Murs noircis et toits de tôle
Qu’à cela ne tienne. Depuis des semaines, Kigali fait tout pour tenir sa réputation de « ville la plus sûre et la plus propre d’Afrique ». La capitale, qui ambitionne de devenir un centre de conférences internationales et se rêve en « Singapour africain », veut se montrer sous son meilleur jour, quitte à cacher tout signe visible de pauvreté.

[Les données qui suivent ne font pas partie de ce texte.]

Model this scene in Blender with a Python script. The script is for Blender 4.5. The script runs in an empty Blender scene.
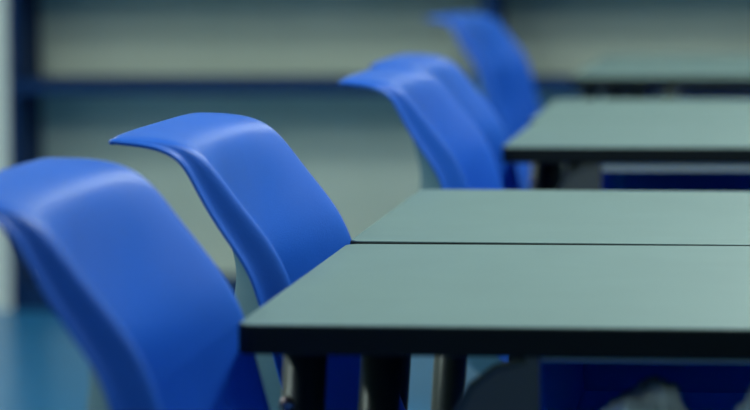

Les petits commerces et les habitations situées sur les rues principales ont été rénovées et repeintes. « Mes ventes de peinture et de matériel de construction ont explosé », assure Jean-Nepo Nizeyimana, propriétaire d’une petite quincaillerie. « Les autorités nous ont incités à rendre nos maisons plus belles. Ceux qui n’ont pas les moyens ont contracté des prêts », explique-t-il, fier d’avoir participé à cette opération. Il a lui-même entrepris des travaux dans sa maison qui lui ont coûté environ 1 000 euros, c’est-à-dire plus d’un mois de revenus. La mairie a quant à elle supervisé le réaménagement, la construction ou la rénovation de plus de cinquante kilomètres de routes afin de fluidifier la circulation en amont du sommet.
A proximité d’une nouvelle zone piétonne qui accueillera des événements culturels cette semaine, des panneaux faisant la promotion des activités touristiques au Rwanda ont été érigés le long des trottoirs. Derrière, on aperçoit à peine les murs noircis et les toits de tôle d’un quartier pauvre à flanc de colline. « Ici, seules les maisons situées le long de la route principale ont été rénovées. Ces panneaux ont vocation à rendre la ville plus belle. Mais je pense aussi qu’ils servent à cacher les maisons qui ne sont pas en bon état », souffle une habitante. Comme ses voisins, elle assure avoir reçu des instructions des autorités locales en vue du sommet : « On nous a demandé d’être polis, disciplinés, de ne pas faire de désordre. »
« Le plus important est que les Rwandais fassent de leur mieux afin d’être élégants en portant des habits convenables et en mettant des chaussures », a en effet déclaré John Bosco Kabera, le porte-parole de la police, sur une radio locale. Il répondait à un journaliste qui lui demandait si, pendant le sommet, les Rwandais trouvés sans leur carte d’identité ou portant des chaussures ou des habits sales seraient arrêtés.
Retombées économiques
Human Rights Watch accuse régulièrement les autorités rwandaises d’interpeller et de détenir illégalement des personnes considérées comme « indésirables » dans la capitale : les vendeurs ambulants, les enfants des rues, les sans-abri ou les travailleuses du sexe. Selon l’ONG, ces pratiques augmentent à l’approche de grandes conférences internationales à Kigali.
« Les délégués du sommet du Commonwealth ne vont pas voir la vraie vie de la population. Le Rwanda fait toujours partie des 25 pays les plus pauvres du monde », rappelle Victoire Ingabire, présidente du parti d’opposition Dalfa-Umurinzi, non reconnu par le gouvernement. Comme de nombreuses organisations de défense des droits humains, elle considère que son pays ne respecte pas les valeurs du Commonwealth. « La Constitution rwandaise prévoit en théorie la séparation des pouvoirs, mais en pratique c’est l’exécutif qui décide de tout. La justice au Rwanda est par exemple utilisée pour freiner la démocratie », assure-t-elle, précisant que neuf membres de son parti sont actuellement en prison. En 2021, au moins quatre youtubeurs ont également été arrêtés après avoir critiqué le gouvernement ou ses politiques sur les réseaux sociaux.
De leur côté, les autorités mettent en avant les importantes retombées économiques qu’elles espèrent tirer de l’événement : « Outre les milliers d’invités qui vont engendrer des revenus dans l’industrie touristique, il y aura un forum autour du business, nous allons recevoir de nombreux chefs d’entreprise et annoncer des projets qui auront un réel impact sur notre économie », a déclaré Zephanie Niyonkuru, le directeur adjoint du Bureau du développement rwandais.